» **Exercise goal**
Read the listing below and copy out every line that holds "parts".

» **Source excerpt**

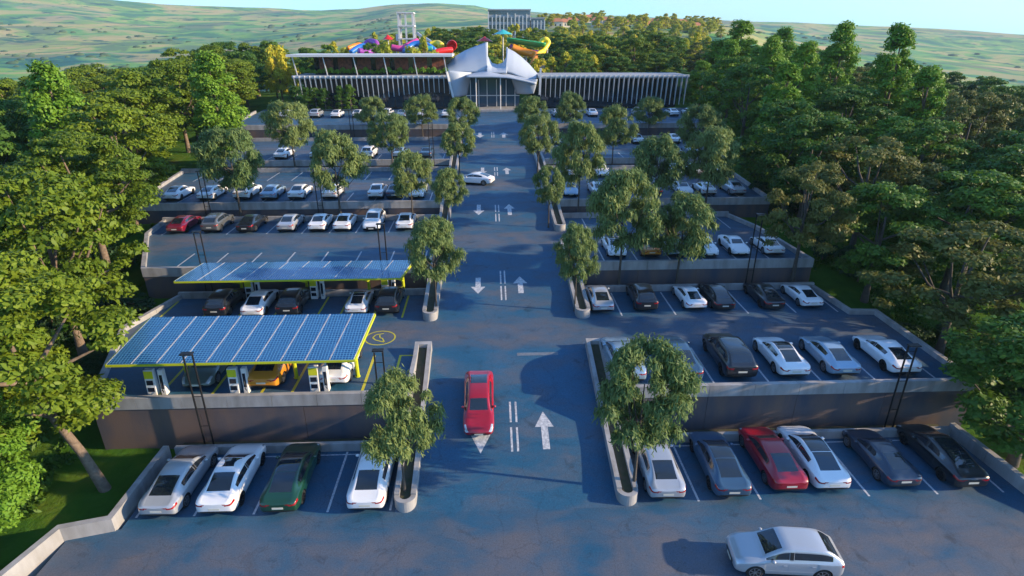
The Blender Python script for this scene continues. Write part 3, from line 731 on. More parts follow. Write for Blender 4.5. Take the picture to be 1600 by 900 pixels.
def pmesh(me, key, mats):
    k = (me.name, key)
    if k not in MC:
        c = me.copy(); c.materials.clear()
        for m in mats: c.materials.append(M[m])
        if len(mats) == 1:
            c.polygons.foreach_set('material_index', [0]*len(c.polygons))
        MC[k] = c
    return MC[k]
def make_mirror(side, paint):
    k = ('mirror', side, paint)
    if k not in MC:
        bm = bmesh.new(); bmesh.ops.create_uvsphere(bm, u_segments=10, v_segments=6, radius=1)
        for v in bm.verts: v.co = Vector((v.co.x*.11+side*.07, v.co.y*.075-(.02 if v.co.y < 0 else 0), v.co.z*.075))
        for f in bm.faces: f.smooth = True
        me = bpy.data.meshes.new('mirror'); bm.to_mesh(me); bm.free(); me.materials.append(M[paint]); MC[k] = me
    return MC[k]
PNAME = {'side_window_f': 'side_window', 'side_window_r': 'side_window', 'door_f': 'door', 'door_r': 'door', 'wheel_arch': 'wheel_arch', 'dark_trim': 'sill_trim'}
def build_car(kind, paint, roof, label, group, loc, rz=0, rx=0, far=False, scale=1, dark_rims=False):
    p = PR[kind]; pm = 'paint_'+paint+'_car'
    root = empty('parked_car', loc, rz, label, 'car', group); root.rotation_euler = (rx, 0, rz); root.scale = (scale,)*3
    def add(name, me, parent=root, loc=None, rot=None):
        o = bpy.data.objects.new(name, me); col.objects.link(o); o.parent = parent
        if loc: o.location = loc
        if rot: o.rotation_euler = rot
        return o
    add('body', pmesh(p['body'], pm, [pm, 'gap']))
    for k, me in p['parts']:
        mt = {'windscreen': 'car_glass', 'rear_window': 'car_glass', 'side_window_f': 'car_glass', 'side_window_r': 'car_glass', 'headlight': 'headlight', 'taillight': 'taillight',
              'grille': 'trim', 'dark_trim': 'trim', 'wheel_arch': 'gap'}.get(k, pm)
        if k == 'roof_panel' and roof == 'black': mt = 'car_glass'
        if far and k in ('wheel_arch', 'grille', 'dark_trim') and k != 'dark_trim': mt = mt
        d = add(PNAME.get(k, k), pmesh(me, mt, [mt]))
        if k in ('door_f', 'door_r') and not far:
            sx = 1 if me.vertices[0].co.x > 0 else -1
            ymn = min(v.co.y for v in me.vertices); zmx = max(v.co.z for v in me.vertices)
            key = ('hd', pm, sx, k, kind)
            if key not in MC: MC[key] = MB().box(-.012, -.08, -.012, .012, .08, .012).mesh('door_handle', pm)
            xm = max(abs(v.co.x) for v in me.vertices)
            add('handle', MC[key], d, (sx*(xm-.004), ymn+.16, zmx-.13))
    if roof == 'sun':
        y0, y1 = -.38, .28; zt = 1.437 if kind == 'fastback' else 1.466
        key = ('sunroof', kind)
        if key not in MC:
            q = MB(); vs = []; nx = 8
            for y in (y0, 0, y1):
                for i in range(nx+1):
                    x = -.5+i/nx; vs.append((x*.92, y, zt-.16*x*x*.9-(.02 if y > .1 else .004 if y < -.1 else 0)))
            q.add(vs, [(r_*(nx+1)+i, r_*(nx+1)+i+1, (r_+1)*(nx+1)+i+1, (r_+1)*(nx+1)+i) for r_ in range(2) for i in range(nx)])
            MC[key] = q.mesh('sunroof', 'car_glass')
        add('sunroof', MC[key])
    tm, rims = WH[p['wr']]; rm = rims[1 if dark_rims else 0]
    for yy in (p['ya'], p['yr']):
        for s in (1, -1):
            wh = add('wheel', tm, root, (s*.80, yy, p['wr']), (0, 0, 0 if s > 0 else math.pi))
            add('rim', rm, wh)
    for s in (1, -1):
        add('mirror', make_mirror(s, pm), root, (s*.88, p['mir'], p['belt']+.07))
    if not far:
        if 'pl' not in MC: MC['pl'] = MB().box(-.26, -.012, -.055, .26, .012, .055).mesh('number_plate', 'plate')
        add('number_plate', MC['pl'], root, (0, p['L0']+.01, .60 if kind != 'suv' else .72))
        add('number_plate', MC['pl'], root, (0, p['L1']-.005, .42))
        key = ('bl', kind)
        if key not in MC: MC[key] = MB().box(-.55, -.02, -.025, .55, .02, .025).mesh('light_bar', 'taillight')
        add('light_bar', MC[key], root, (0, p['L0']+.03, p['st'][1][2]+(p['st'][1][3]-p['st'][1][2])*.86))
    return root
ORD = ['first', 'second', 'third', 'fourth', 'fifth', 'sixth', 'seventh', 'eighth', 'ninth', 'tenth']
TYP = {'fastback': 'fastback car', 'sedan': 'saloon car', 'sports': 'sports coupe', 'suv': 'sport utility vehicle'}
def row(rowname, lev, y, cars, far=False):
    """cars listed outwards from the road: (x, kind, paint, roof, facing, label or None)"""
    for i, c in enumerate(cars):
        x, kind, paint, roof, rz = c[:5]; lab = c[5] if len(c) > 5 else None
        yy = y+(c[6] if len(c) > 6 else 0)
        lab = lab or f'{paint} {TYP[kind]}, {ORD[i]} from road, {rowname}'
        build_car(kind, paint, roof, lab, 'cars parked in the terraces', (x, yy, LEV[lev]), rz+random.uniform(-.025, .025), 0, far, scale=.87 if y > 36 else 1, dark_rims=random.random() < .4)
U = math.pi
row('nearest left row', 0, 24.35, [(-6.1, 'fastback', 'white', '', 0, 'white fastback car partly under the tree of the nearest left planter'),
    (-10.2, 'fastback', 'green', 'black', 0, 'dark green fastback car with black roof in the nearest left row'),
    (-13.15, 'sedan', 'white', 'sun', 0, 'white saloon car with dark sunroof between the silver and the green car'),
    (-15.75, 'fastback', 'silver', '', 0, 'silver fastback car beside the lower left boundary wall')])
row('nearest right row', 0, 24.5, [(8.55, 'fastback', 'silver', '', 0, 'silver fastback car beside the nearest right planter'),
    (11.8, 'fastback', 'dark blue', 'black', 0, 'dark blue fastback car between the silver car and an empty bay'),
    (14.75, 'fastback', 'red', '', 0, 'bright red fastback car parked next to the white one with black roof', .3),
    (16.95, 'fastback', 'white', 'black', 0, 'white fastback car with black roof beside the parked red car', .3),
    (20.6, 'sports', 'navy', '', 0, 'navy sports coupe, second from the lower right boundary wall', .2),
    (23.9, 'fastback', 'black', 'black', 0, 'black fastback car beside the lower right boundary wall', .2)])
row('row above the first right wall', 1, 30.9, [(7.9, 'fastback', 'pale blue', '', 0, 'pale blue car almost hidden behind the tall tree right of the road'), (11.2, 'fastback', 'dark blue', '', 0, 'dark blue fastback car half hidden by the tall tree above the first right wall'),
    (14.4, 'suv', 'black', 'black', 0, 'black sport utility vehicle above the first right wall'),
    (17.6, 'sports', 'white', 'black', 0, 'white sports coupe with black roof above the first right wall'),
    (20.6, 'sports', 'pale blue', '', 0, 'pale blue sports coupe between two white ones above the first right wall'),
    (24.2, 'sports', 'white', '', 0, 'white sports coupe behind the lamp mast above the first right wall')])
row('far row of second right terrace', 1, 40.0, [(8.1, 'fastback', 'silver', '', 0), (11.3, 'suv', 'black', '', 0), (14.9, 'sports', 'white', '', 0), (16.95, 'fastback', 'black', '', 0), (20.6, 'fastback', 'black', '', 0), (23.5, 'sports', 'white', '', 0)])
row('row under the rear solar canopy', 1, 40.2, [(-7.4, 'suv', 'black', '', 0), (-9.6, 'sports', 'white', 'black', 0), (-14.4, 'suv', 'black', '', 0), (-16.9, 'fastback', 'white', '', 0), (-19.4, 'suv', 'black', '', 0)])
row('row under the large solar canopy', 1, 31.1, [(-9.0, 'sports', 'white', '', 0, 'white sports coupe behind the charger nearest the road'), (-12.8, 'fastback', 'orange', '', 0, 'orange car behind the middle charger'), (-16.6, 'sports', 'grey-green', '', U, 'grey-green sports coupe facing out beside the leftmost charger')])
row('far row of third left terrace', 2, 54.5, [(-7.9, 'sedan', 'white', '', 0), (-10.9, 'suv', 'white', '', U), (-13.6, 'sedan', 'white', '', 0), (-15.9, 'sedan', 'white', '', 0), (-18.7, 'sedan', 'silver', '', 0), (-22.3, 'sedan', 'black', '', 0), (-25.5, 'suv', 'grey', '', 0), (-28.6, 'fastback', 'crimson', '', 0)])
row('near row of third right terrace', 2, 46.4, [(10.4, 'sports', 'white', 'black', U), (13.2, 'sports', 'orange', 'black', 0), (15.4, 'sports', 'pale blue', '', 0), (17.9, 'fastback', 'white', '', U), (20.6, 'sports', 'white', '', U), (23.4, 'sports', 'white', '', 0)])
row('near row of fourth left terrace', 3, 61.3, [(-7.4, 'sedan', 'white', '', U), (-9.7, 'sedan', 'dark blue', '', 0), (-11.6, 'sedan', 'white', '', 0), (-16.2, 'sedan', 'white', '', 0), (-19.6, 'sedan', 'white', '', 0), (-22.4, 'fastback', 'pale blue', '', 0), (-25.0, 'suv', 'white', 'black', 0), (-28.6, 'fastback', 'white', '', 0), (-32, 'fastback', 'white', '', 0)])
row('near row of fourth right terrace', 3, 61.3, [(8.6, 'sports', 'pale blue', '', U), (11.5, 'fastback', 'white', '', 0), (17.2, 'fastback', 'navy', '', 0), (20.6, 'sports', 'white', 'black', U), (23.0, 'sports', 'white', '', 0), (26.0, 'fastback', 'silver', '', 0)])
row('far row of fourth right terrace', 3, 70.6, [(10.2, 'sedan', 'white', '', 0), (13.5, 'sedan', 'white', '', U), (18.8, 'sedan', 'navy', '', 0), (22.4, 'sedan', 'white', '', U), (24.8, 'sedan', 'white', '', 0), (27.6, 'fastback', 'silver', '', 0)])
row('near row of fifth left terrace', 4, 78.5, [(-8.0, 'sedan', 'dark blue', '', 0), (-11.5, 'sedan', 'pale blue', '', 0), (-15.5, 'suv', 'white', '', 0), (-22, 'sedan', 'white', '', 0), (-26.5, 'fastback', 'white', '', 0)], True)
row('near row of fifth right terrace', 4, 78.5, [(9.5, 'sedan', 'crimson', '', 0), (12.5, 'sedan', 'dark blue', '', 0), (24.5, 'sedan', 'silver', '', 0), (27, 'sedan', 'pale blue', '', 0)], True)
row('far row of fifth right terrace', 4, 88.5, [(10, 'sedan', 'white', '', 0), (14.8, 'sedan', 'red', '', 0), (19.5, 'suv', 'silver', '', 0), (22, 'sedan', 'white', '', 0), (27.5, 'sedan', 'white', '', 0)], True)
row('top left terrace', 5, 105, [(-7, 'sedan', 'white', '', 0), (-11, 'sedan', 'white', '', 0), (-14.5, 'sedan', 'pale blue', '', 0), (-17, 'suv', 'white', '', 0), (-22, 'sedan', 'white', '', 0), (-25.5, 'sedan', 'white', '', 0), (-29, 'suv', 'silver', '', 0), (-34, 'sedan', 'white', '', 0)], True)
row('top right terrace', 5, 105, [(12, 'sedan', 'white', '', 0), (15, 'sedan', 'pale blue', '', 0), (18, 'sedan', 'white', '', 0), (21.5, 'sedan', 'silver', '', 0), (26, 'suv', 'white', '', 0), (29, 'sedan', 'dark blue', '', 0), (32, 'sedan', 'white', '', 0), (35, 'sedan', 'white', '', 0)], True)
# moving cars
x, y, z = proad(750, 640)
rc = build_car('fastback', 'red', '', 'red car driving towards the viewer down the ramp', None, (x-.05, 28.35, zroad(28.35)), U, 0, scale=.91)
ang = math.atan2(zroad(31)-zroad(27), 4); rc.rotation_euler = (-ang, 0, U); rc.name = 'driving_car'
o = build_car('suv', 'silver', '', 'silver grey sport utility vehicle crossing the asphalt at the bottom edge', None, (P(1225, 880, .3)[0], 18.35, 0), R(84), 0, scale=.94); o.name = 'driving_car'
o = build_car('fastback', 'white', '', 'white car turning across the road at the fourth terrace', None, (P(742, 288, 5.8)[0], P(742, 288, 5.8)[1]+.4, 5.8), R(72), 0, scale=.9); o.name = 'driving_car'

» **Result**
The Blender Python script for this scene continues. Write part 3, from line 731 on. More parts follow. Write for Blender 4.5. Take the picture to be 1600 by 900 pixels.
    for k, me in p['parts']:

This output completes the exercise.